Five Grammy awards now peep from a high shelf in his living room, including one that he earned this year for his latest album 'Oklahoma'. But today, as the tall, silver-goatee-sporting Moore goofily raises both his hands for the camera while posing with fellow musicians or genially offers to fill your empty glass with water first, Keb' Mo' transmits the aura of someone who doesn't take himself too seriously even though he has five gramophone-shaped reasons to.
"The Grammy is not for me," says Moore. "It's for other people. It's for the onlookers," says the blues and Americana artiste, confessing that there is no "secret" to winning the coveted award. "I just do what I do.

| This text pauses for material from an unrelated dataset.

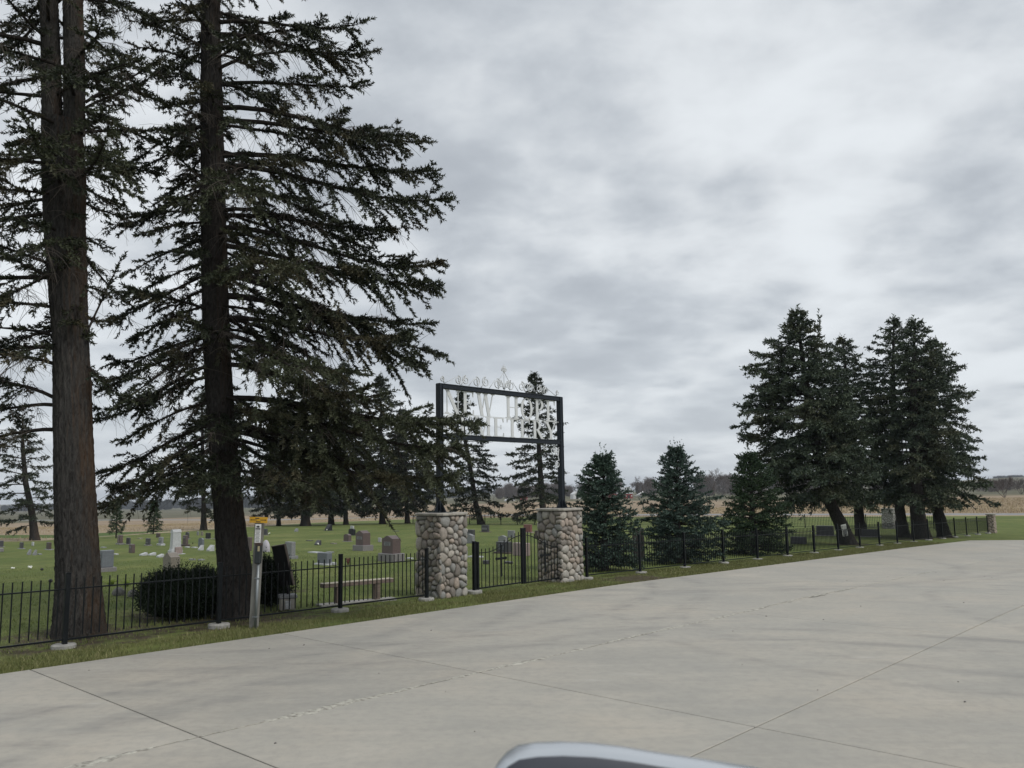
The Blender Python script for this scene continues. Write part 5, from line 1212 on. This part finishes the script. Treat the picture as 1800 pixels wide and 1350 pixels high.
barn('small red shed seen under the sign', 921, 881, 420., 9, 6, 3, .4, 'red', 'red', False, 'shed', 'shed')
barn('low white-roofed shed seen under the sign', 896, 882, 420., 15, 2.5, 3, .9, 'shedwhite', 'shedwhite', False, 'shed', 'shed', .8)
barn('white farmhouse left of the first young spruce', 1012, 876, 440., 14, 9, 5, .2, 'shedwhite', 'shedwhite', False, 'farmhouse', 'house')
def auger():
    p = at(1120, 875, 430.); p[2] = gz(p); k = 430/F; o = empty('grain_auger', tuple(p), label='pale slanted grain auger right of the rounded barn', cat='farm machine')
    MB().tube([(-5*k, 0, .8), (11*k, 0, 11*k)], .45, 6).build('tube', M['shedwhite'], o); MB().tube([(2*k, 0, 0), (4*k, 0, 6.5*k)], .2, 5).tube([(7*k, 0, 0), (4*k, 0, 6.5*k)], .2, 5).build('leg', M['conduit'], o)
auger()
def bare_tree(label, px, py, depth, hpx, seed, spread=1.0, m='bare', name='bare_tree', group=None, levels=5, cat='tree', bushy=False):
    r = np.random.default_rng(seed); p = at(px, py, depth); p[2] = gz(p) - .2; Hh = hpx*depth/F + (at(px, py, depth)[2] - p[2]) ; o = empty(name, tuple(p), label=label, cat=cat, group=group)
    segs = []
    def grow(q, d, L, rad, lv):
        n = 3; pts = [q]
        for i in range(n): d = d + r.normal(0, .12, 3); d /= np.linalg.norm(d); q = q + d*L/n; pts.append(q)
        segs.append((np.array(pts), np.linspace(rad, rad*.6, n+1), lv))
        if lv >= levels: return
        for i in range(3 if lv < 3 else 4):
            a = r.uniform(0, 6.28); sp_ = r.uniform(.35, .85)*spread; u = np.array([math.cos(a), math.sin(a), 0]); nd = d + u*sp_ + np.array([0, 0, .12]); nd /= np.linalg.norm(nd)
            grow(pts[r.integers(2, n+1)], nd, L*r.uniform(.6, .82), max(rad*.58, .035), lv+1)
    if bushy:
        for i in range(5): a = i*1.3; grow(np.zeros(3), np.array([math.cos(a)*.6, math.sin(a)*.6, 1.]), Hh*.3, .10, 1)
    else: grow(np.zeros(3), np.array([r.normal(0, .05), 0, 1.]), Hh*.30, Hh*.020, 0)
    tp = [s_ for s_ in segs if s_[2] == 0]; rest = [s_ for s_ in segs if s_[2] > 0]
    zmax = max(s_[0][:, 2].max() for s_ in segs); kk = Hh/zmax
    if tp: V, Q = tubes_np(np.array([s_[0]*kk for s_ in tp]), np.array([s_[1] for s_ in tp]), 8); link('trunk', np_mesh('trunk', V, Q, M[m], True), o)
    V, Q = tubes_np(np.array([s_[0]*kk for s_ in rest]), np.array([s_[1] for s_ in rest]), 3); link('crown', np_mesh('crown', V, Q, M[m], True), o)['kind'] = 'stuff'; TRI[0] += 2*len(Q)
BT = [(1256, 873, 330, 50, 'lone broad bare tree between the second and third young spruces'), (1228, 873, 380, 34, 'bare tree left of the lone broad one, close to the second young spruce'), (1282, 873, 400, 40, 'bare tree right of the lone broad one'),
      (1300, 873, 390, 42, 'bare tree touching the left side of the third young spruce'), (1108, 872, 480, 36, 'bare tree behind the rounded barn'), (1124, 872, 490, 30, 'bare tree right of the rounded barn'), (1140, 873, 470, 27, 'bare tree midway between the first two young spruces'),
      (1153, 873, 460, 36, 'bare tree touching the left side of the second young spruce'), (1013, 873, 480, 28, 'bare tree behind the white farmhouse'), (1030, 873, 480, 26, 'bare tree between the farmhouse and the first young spruce'), (868, 882, 460, 20, 'bare tree left of the tall back row spruce')]
for i, (x, y, d, h, lb) in enumerate(BT): bare_tree(lb, x, y, float(d), h, 100+i, 1.15, group='bare trees by the farm')
bare_tree('leafless forked shrub beyond the road right of the outermost spruce', 1766, 876, 235., 40, 131, .9, m='bare', name='bare_shrub', cat='shrub', bushy=True, levels=5)
bare_tree('leafless shrub at the right edge of the picture beyond the road', 1795, 864, 300., 26, 132, 1.0, m='bare', name='bare_shrub', cat='shrub', bushy=True, levels=5)
def woods(name, label, items, m, tw, n, seed, th=.6, wd=9.0):
    """belt of bare crowns: thin twig slivers filling egg-shaped volumes plus stems; items: (px0, px1, -, -, depth, hpx0, hpx1, belt)"""
    r = np.random.default_rng(seed); VV = []
    for (x0, x1, y0, y1, d, h0, h1, belt) in items:
        nc = max(4, int((x1-x0)/F*d/(wd*.5))); cx_ = r.uniform(x0, x1, nc); cd = d + r.uniform(-belt, belt, nc); hc = (h0 + (h1-h0)*(cx_-x0)/(x1-x0))*d/F*r.uniform(.6, 1.05, nc)
        i = r.integers(0, nc, n); ph = r.uniform(0, 6.28, n); z = r.uniform(0, 1, n)**.8; prof = np.sqrt(np.clip(1 - ((z-.45)/.56)**2, 0.02, 1)); rad = wd*.55*prof*np.sqrt(r.uniform(0, 1, n))*hc[i]/hc.max()
        X = (cx_[i]-CX)/F*cd[i] + rad*np.cos(ph); Y = cd[i] + rad*np.sin(ph); P = np.stack([X, Y, zfun(X, Y) + z*hc[i]], 1)
        s_ = tw*r.uniform(.5, 1.6, n); out = np.stack([np.cos(ph)*.35 + r.normal(0, .2, n), np.sin(ph)*.35, .9 + 0*ph], 1); out /= np.linalg.norm(out, axis=1, keepdims=True)
        a = r.uniform(0, 6.28, n); dv = np.stack([np.cos(a), np.sin(a), 0*a], 1)*(s_*th)[:, None]; tip = P + out*(s_*1.6)[:, None]; VV.append(np.stack([P-dv, P+dv, tip], 1).reshape(-1, 3))
    V = np.concatenate(VV); TRI[0] += len(V)//3
    tag(link(name, np_mesh(name, V, np.arange(len(V)).reshape(-1, 3), M[m])), label, 'woods', kind='stuff')
woods('distant_woods', 'low dark line of woods on the horizon at the left', [(-60, 420, 0, 0, 1500., 7, 12, 60), (240, 480, 0, 0, 1100., 12, 15, 50), (400, 900, 0, 0, 1300., 14, 14, 50)], 'thicket_left', 2.6, 14000, 201, .6, 14.)
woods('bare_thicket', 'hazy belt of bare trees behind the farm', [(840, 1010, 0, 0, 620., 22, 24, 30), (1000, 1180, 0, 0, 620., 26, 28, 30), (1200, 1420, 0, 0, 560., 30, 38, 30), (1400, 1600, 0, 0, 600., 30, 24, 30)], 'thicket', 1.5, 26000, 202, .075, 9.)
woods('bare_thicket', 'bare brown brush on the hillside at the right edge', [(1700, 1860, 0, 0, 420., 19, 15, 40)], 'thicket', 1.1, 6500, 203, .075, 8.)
woods('distant_woods', 'thin dark tree line along the hilltop at the right edge', [(1740, 1900, 0, 0, 1460., 2.2, 3.6, 20)], 'thicket_left', 1.6, 2200, 204, .4, 16.)

# ------------------------------------------------------------------ air
def haze(dens):
    mb = MB(); mb.box((0, 0, 0), (8600, 8600, 90)); m = bpy.data.materials.new('air'); m.use_nodes = True; nt = m.node_tree; nt.nodes.clear()
    o_ = nt.nodes.new('ShaderNodeOutputMaterial'); v = nt.nodes.new('ShaderNodeVolumePrincipled'); v.inputs['Density'].default_value = dens; v.inputs['Color'].default_value = (.80, .86, .95, 1); v.inputs['Anisotropy'].default_value = .2
    nt.links.new(v.outputs[0], o_.inputs['Volume']); o = mb.build('haze', m, None, (0, 0, -20)); tag(o, 'thin pale haze over the far fields', 'haze', kind='stuff')
haze(.00018)

# ------------------------------------------------------------------ own car's door mirror at the bottom edge
def car_mirror():
    o = empty('car_mirror', (.12, .80, 1.90), 0, label='rounded silver door mirror top at the bottom edge, out of focus', cat='car mirror')
    d0 = .80
    top = [(858, 1372), (872, 1346), (888, 1328), (908, 1316), (940, 1311), (985, 1309), (1040, 1311), (1100, 1318), (1180, 1331), (1260, 1343), (1340, 1356), (1400, 1372), (1440, 1400)]
    rows = []
    base = Vector((.12, .80, 1.90))
    prof = [(-.030, -.040, 'd'), (-.024, -.012, 'd'), (-.017, -.0035, 's'), (-.010, -.001, 's'), (0, 0, 's'), (.02, -.002, 's'), (.05, -.010, 's'), (.08, -.028, 's'), (.10, -.06, 's')]
    pts = [Vector(at(x, y, d0)) - base for x, y in top]
    V = []
    low = [p.copy() for p in pts]
    ctr = Vector((sum(p.x for p in pts)/len(pts), 0, min(p.z for p in pts) - .02))
    for dy, dz, _ in prof:
        for p in pts:
            dirn = Vector((p.x - ctr.x, 0, (p.z - ctr.z)*3)).normalized(); q = p + Vector((0, dy, 0)) + dirn*dz*1.4; V.append(q)
    n = len(pts); sil = MB(); sil.add(V[2*n:], [(l*n+i, l*n+i+1, (l+1)*n+i+1, (l+1)*n+i) for l in range(len(prof)-3) for i in range(n-1)], True)
    sil.build('mirror_cap', M['silver'], o)
    dk = MB(); W_ = V[:3*n]; extra = [Vector((q.x, q.y, ctr.z - .10)) for q in V[:n]]
    dk.add(extra + W_, [(l*n+i, l*n+i+1, (l+1)*n+i+1, (l+1)*n+i) for l in range(3) for i in range(n-1)], True)
    dk.build('mirror_housing', M['darkplastic'], o)
car_mirror()
print('approx tris in vegetation', TRI[0])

I am kinda crazy and meticulous," says the singer-songwriter, putting the success of his songs down to intention and attention to detail. The first time he won a Grammy, Moore thought he simply got lucky. "But it hits you harder every time you win. It humbles me," he says.

What also grounds him - albeit spiritually - is his famous nickname Keb' Mo'. With the same childlike glint that he radiates in an annoyingly adorable video of a song called 'Christmas is annoying', Kevin Moore clarifies that he is "not from England" unlike what his official moniker suggests. At some uncertain point in the nineties, people had reduced Kevin Moore's name to the affectionate Keb' Mo' and the nickname stuck. "It feels like my real name," says Moore. "It sounds more African."
So does his latest album 'Oklahoma', which won the Grammy for best Americana album and contains a mention of Greenwood, a neighbourhood known as 'Black Wall Street' containing many African-American businesses that was wiped out in one of the most brutal massacres in the history of US race relations. "Oklahoma is a microcosm for all the issues of every state in the US," says Moore, whose latest album touches not only upon immigration and women's rights, but also upon lighter subjects as the state's weather and chicken sauce.
For Moore, who grew up far away from Oklahoma, childhood sounded like gospel music till he heard the blues records that were played on an ancient German stereo in his first cousin Prentiss's home. "I was nine or ten years old. We would go to his place every Sunday after church," recalls Moore, who fondly calls his triumvirate of musical gods - Taj Mahal (Henry Saint Claire Fredericks), Bonny Ray and Big Bill Broonzy - "the big three". If he worships Broonzy for being a pure Mississippi blues musician who never changed, Moore admires Taj Mahal for putting his personal spin on the blues while respecting the culture and history of the genre. Ray, on the other hand, taught him the value of variety - a quality whose eternal pursuit makes Moore call himself a "blank musician". "I have no genre," he smiles. "I have freedom."